I believe one can define covariance (at least, for objects) as 'the ability to use a value of a narrower (sub) type in place of a value of some wider (super) type', and that contravariance is the exact opposite of this.
Apparently, Scala functions are instances of Function[-A1,...,+B] for contravariant parameter types A1, etc. and covariant return type, B. While this is handy for subtyping on Functions, shouldn't the above definition mean I can pass any supertypes as parameters?
Please advise where I'm mistaken.
Covariance and contravariance are qualities of the class not qualities of the parameters. (They are qualities that depend on the parameters, but they make statements about the class.)
So, Function1[-A,+B]
means that a function that takes superclasses of A
can be viewed as a subclass of the original function.

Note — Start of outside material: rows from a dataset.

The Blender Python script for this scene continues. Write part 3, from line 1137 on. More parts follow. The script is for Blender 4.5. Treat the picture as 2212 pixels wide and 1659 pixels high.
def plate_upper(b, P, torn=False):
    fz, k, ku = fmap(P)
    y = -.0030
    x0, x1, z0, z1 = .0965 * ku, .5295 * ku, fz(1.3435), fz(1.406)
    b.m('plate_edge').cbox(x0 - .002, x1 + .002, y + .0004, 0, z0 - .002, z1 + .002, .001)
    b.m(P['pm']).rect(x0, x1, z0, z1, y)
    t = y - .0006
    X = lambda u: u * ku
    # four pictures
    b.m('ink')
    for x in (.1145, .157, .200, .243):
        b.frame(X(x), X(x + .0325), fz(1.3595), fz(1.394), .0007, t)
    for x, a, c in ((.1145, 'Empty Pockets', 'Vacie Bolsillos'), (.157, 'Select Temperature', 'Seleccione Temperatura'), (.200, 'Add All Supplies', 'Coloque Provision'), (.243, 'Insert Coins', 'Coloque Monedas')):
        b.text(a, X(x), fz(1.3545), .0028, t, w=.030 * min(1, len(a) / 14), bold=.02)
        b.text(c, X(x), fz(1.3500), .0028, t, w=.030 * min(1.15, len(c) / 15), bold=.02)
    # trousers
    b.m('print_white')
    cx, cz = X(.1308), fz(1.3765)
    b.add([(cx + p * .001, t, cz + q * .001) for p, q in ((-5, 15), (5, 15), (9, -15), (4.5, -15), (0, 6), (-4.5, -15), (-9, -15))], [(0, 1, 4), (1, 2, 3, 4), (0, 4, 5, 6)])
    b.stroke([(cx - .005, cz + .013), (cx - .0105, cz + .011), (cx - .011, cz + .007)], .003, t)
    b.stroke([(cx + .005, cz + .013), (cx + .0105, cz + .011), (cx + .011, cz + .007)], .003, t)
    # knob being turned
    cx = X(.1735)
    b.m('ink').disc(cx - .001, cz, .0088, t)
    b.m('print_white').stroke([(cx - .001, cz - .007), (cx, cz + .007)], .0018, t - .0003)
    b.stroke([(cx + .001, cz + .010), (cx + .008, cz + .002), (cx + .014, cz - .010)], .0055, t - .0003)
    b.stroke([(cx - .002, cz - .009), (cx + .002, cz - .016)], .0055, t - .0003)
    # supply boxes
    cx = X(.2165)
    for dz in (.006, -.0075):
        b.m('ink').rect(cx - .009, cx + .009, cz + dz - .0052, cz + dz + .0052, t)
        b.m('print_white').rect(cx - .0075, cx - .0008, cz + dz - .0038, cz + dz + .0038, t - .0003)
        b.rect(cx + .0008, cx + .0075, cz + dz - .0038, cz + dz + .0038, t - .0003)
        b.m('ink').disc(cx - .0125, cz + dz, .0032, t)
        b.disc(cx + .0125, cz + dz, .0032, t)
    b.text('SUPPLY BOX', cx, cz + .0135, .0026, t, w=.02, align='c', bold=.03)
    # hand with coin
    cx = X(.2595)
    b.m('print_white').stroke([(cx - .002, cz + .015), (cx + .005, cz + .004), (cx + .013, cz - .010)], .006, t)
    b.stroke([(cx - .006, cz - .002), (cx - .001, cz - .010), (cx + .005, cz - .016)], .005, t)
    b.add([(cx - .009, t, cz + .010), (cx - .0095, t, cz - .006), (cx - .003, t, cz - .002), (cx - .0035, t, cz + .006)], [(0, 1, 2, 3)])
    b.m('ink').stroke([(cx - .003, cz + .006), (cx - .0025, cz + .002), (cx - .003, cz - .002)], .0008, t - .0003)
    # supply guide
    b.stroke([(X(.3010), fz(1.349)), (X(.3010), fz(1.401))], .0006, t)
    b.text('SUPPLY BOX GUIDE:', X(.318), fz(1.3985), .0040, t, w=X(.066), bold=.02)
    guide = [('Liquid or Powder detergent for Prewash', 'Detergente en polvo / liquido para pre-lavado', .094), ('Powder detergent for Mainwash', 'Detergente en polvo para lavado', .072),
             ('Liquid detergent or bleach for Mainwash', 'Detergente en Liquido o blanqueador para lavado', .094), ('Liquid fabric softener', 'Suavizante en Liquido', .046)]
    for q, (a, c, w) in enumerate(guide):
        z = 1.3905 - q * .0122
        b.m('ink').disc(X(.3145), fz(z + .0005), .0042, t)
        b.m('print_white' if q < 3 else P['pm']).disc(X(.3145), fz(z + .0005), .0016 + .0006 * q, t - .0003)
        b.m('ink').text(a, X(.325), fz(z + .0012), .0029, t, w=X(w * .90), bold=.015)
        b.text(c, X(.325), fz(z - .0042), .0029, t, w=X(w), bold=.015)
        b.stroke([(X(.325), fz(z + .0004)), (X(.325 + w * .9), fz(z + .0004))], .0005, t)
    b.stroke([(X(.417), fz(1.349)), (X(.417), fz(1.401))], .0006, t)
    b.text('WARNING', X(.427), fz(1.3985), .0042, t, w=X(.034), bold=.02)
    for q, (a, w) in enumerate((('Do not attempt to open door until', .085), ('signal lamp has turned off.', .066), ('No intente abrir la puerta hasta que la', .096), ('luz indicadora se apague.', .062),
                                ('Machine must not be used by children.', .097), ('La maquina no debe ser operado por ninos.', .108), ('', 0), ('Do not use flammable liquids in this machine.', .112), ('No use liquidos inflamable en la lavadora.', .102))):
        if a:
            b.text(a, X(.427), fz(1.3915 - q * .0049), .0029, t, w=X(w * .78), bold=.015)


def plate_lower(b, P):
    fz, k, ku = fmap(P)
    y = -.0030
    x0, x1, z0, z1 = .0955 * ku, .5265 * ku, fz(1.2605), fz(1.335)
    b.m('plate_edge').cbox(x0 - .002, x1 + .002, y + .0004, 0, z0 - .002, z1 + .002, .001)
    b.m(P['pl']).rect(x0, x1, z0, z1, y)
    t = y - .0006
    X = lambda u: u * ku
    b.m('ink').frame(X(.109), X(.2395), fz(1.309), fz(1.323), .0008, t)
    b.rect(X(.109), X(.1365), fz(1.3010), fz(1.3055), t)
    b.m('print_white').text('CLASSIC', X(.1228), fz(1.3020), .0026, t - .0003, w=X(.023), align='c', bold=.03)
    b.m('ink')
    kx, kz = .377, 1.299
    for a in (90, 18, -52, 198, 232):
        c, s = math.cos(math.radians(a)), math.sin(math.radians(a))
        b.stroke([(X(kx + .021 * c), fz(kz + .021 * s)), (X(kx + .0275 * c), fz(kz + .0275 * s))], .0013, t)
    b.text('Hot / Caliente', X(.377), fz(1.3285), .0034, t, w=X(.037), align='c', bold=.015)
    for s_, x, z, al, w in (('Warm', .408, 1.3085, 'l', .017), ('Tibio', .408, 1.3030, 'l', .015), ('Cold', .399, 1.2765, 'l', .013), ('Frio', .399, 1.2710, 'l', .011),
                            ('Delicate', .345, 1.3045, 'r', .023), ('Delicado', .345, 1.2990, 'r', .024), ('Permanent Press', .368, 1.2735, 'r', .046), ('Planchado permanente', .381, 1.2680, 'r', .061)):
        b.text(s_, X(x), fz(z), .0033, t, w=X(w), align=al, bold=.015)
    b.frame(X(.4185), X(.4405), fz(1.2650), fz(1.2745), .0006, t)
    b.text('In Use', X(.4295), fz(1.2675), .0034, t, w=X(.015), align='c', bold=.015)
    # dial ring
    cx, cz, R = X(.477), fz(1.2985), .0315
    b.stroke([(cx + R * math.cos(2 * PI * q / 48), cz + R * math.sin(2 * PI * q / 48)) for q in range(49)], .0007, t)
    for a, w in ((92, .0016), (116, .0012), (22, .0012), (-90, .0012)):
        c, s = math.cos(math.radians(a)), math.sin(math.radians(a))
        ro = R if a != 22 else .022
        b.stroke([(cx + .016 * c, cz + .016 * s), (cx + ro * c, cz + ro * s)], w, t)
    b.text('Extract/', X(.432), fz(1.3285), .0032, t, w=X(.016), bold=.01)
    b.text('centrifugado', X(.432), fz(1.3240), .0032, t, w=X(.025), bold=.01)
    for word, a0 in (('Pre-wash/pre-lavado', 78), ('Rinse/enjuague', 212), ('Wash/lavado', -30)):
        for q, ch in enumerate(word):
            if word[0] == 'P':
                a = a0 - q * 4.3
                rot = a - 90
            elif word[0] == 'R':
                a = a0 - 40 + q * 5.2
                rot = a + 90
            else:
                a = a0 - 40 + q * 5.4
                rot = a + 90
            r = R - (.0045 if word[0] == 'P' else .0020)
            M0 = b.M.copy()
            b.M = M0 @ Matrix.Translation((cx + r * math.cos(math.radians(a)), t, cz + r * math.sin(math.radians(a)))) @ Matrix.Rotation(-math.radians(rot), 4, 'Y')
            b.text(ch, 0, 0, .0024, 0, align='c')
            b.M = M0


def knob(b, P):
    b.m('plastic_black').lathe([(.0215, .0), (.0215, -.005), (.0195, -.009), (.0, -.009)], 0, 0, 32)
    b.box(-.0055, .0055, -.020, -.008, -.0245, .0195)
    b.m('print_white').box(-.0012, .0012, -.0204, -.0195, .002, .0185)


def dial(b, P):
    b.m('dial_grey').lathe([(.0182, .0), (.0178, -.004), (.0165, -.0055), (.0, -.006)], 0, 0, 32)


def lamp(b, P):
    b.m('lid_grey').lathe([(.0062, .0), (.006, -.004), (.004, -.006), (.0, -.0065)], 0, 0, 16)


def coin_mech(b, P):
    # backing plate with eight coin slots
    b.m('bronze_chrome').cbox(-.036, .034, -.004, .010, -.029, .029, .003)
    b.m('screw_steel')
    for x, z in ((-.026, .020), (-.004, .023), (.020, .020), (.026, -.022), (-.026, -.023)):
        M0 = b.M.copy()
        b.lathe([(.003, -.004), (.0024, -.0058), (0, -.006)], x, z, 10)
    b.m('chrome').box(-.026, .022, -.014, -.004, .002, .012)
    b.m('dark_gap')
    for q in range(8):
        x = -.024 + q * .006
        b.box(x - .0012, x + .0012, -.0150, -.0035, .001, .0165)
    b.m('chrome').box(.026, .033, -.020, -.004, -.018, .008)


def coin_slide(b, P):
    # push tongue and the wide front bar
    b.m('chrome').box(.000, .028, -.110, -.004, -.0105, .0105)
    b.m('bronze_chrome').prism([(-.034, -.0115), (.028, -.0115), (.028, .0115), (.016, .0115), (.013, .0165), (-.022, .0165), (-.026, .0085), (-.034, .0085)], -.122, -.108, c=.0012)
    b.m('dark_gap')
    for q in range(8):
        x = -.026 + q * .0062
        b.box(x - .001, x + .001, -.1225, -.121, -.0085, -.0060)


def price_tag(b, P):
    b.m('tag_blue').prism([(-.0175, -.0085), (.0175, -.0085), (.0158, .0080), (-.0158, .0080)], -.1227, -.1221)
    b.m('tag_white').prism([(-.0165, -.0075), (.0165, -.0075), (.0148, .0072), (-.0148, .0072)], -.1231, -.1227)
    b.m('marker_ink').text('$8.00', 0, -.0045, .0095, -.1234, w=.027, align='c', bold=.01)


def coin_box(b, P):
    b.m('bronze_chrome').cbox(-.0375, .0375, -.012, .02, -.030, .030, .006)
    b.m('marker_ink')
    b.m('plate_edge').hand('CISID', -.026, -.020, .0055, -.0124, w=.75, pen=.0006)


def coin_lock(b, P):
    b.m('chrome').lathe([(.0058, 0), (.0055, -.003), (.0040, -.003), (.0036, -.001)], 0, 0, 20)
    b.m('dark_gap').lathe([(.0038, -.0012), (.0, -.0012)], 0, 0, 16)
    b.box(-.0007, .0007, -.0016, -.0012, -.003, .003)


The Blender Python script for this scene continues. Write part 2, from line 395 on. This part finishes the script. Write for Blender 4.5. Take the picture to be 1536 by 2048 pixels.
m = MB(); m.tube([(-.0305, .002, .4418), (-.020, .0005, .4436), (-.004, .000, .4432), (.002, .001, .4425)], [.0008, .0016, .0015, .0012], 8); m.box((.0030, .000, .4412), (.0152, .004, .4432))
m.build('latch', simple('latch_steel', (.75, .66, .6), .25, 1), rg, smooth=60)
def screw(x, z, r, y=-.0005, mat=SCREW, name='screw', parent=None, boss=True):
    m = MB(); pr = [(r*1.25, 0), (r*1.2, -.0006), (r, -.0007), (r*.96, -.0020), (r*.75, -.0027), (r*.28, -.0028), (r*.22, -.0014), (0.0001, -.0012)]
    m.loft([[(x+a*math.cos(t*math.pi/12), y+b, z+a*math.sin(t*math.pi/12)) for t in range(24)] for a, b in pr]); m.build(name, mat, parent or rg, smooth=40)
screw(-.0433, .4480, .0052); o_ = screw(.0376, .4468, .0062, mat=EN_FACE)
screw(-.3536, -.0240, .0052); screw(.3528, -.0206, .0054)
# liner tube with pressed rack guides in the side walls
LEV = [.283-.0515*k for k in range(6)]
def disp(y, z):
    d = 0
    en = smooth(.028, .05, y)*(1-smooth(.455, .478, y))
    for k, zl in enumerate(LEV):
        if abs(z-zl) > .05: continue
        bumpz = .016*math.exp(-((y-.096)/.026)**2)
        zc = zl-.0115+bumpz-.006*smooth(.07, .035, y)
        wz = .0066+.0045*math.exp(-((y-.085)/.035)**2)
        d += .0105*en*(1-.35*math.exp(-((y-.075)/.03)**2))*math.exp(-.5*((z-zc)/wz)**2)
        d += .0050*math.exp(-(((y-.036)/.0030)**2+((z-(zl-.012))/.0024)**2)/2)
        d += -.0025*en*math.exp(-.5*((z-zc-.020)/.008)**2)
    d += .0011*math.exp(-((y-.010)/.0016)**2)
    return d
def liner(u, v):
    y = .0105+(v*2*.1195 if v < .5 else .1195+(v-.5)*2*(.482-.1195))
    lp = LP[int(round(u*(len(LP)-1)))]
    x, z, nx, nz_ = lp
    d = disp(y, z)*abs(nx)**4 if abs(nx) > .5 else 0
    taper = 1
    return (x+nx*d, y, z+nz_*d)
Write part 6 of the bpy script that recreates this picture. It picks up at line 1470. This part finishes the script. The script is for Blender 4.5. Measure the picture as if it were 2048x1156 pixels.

Let's see this in practice:
class A
class B extends A
val printB: B => Unit = { b => println("Blah blah") }
val printA: A => Unit = { a => println("Blah blah blah") }
Now suppose you require a function that knows how to print a B
:
def needsB(f: B => Unit, b: B) = f(b)
You could pass in printB
. But you could also pass in printA
, since it also knows how to print B
s (and more!), just as if A => Unit
was a subclass of B => Unit
. This is exactly what contravariance means. It doesn't mean you can pass Option[Double]
into printB
and get anything but a compile-time error!